Marcus Paige says he wouldn't change any of it. Bob Donnan-USA TODAY Sports

The Tar Heels had a defensive lapse, obviously someone blew an assignment to leave Jenkins unguarded, but Paige isn't hung up on what went wrong. He knows the shot and The Shot will be a staple on "Best-of-2016" recaps, next year's March Madness, every one after that, and the inevitable 30 For 30 in 2026. But what if we told you that he's not the least bit bitter, because his Tar Heel career was a long hard journey that just came up 25-feet short?

"I had the opportunity to leave after my sophomore year when I was an All-American, but I wanted to win some more at Carolina.
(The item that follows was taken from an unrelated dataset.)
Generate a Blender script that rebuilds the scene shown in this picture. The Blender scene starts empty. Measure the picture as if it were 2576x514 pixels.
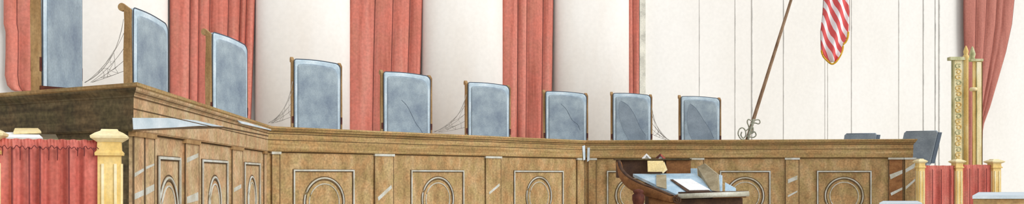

For three years, we struggled compared to traditional Tar Heel teams, but in my senior year, the group of guys bonded. We had a fantastic run to the Final Four, got some redemption."

Today, Paige is averaging 11.7 points for the Salt Lake City Stars, just another hungry guy in the D-League trying to get to the NBA. It's the grind of a professional basketball life in the shadows, a far cry from a crowd of 70,000, but it's the next step. Whatever becomes Paige's pro career, he'll always have the miraculous Inspector Gadget three. Sure, it will always be the prelude to the best of all-time, but it will also always be the prelude to the best of all-time.

"The Villanova loss is something that will always live with me, kind of drive me a little crazy, but I wouldn't change any of it."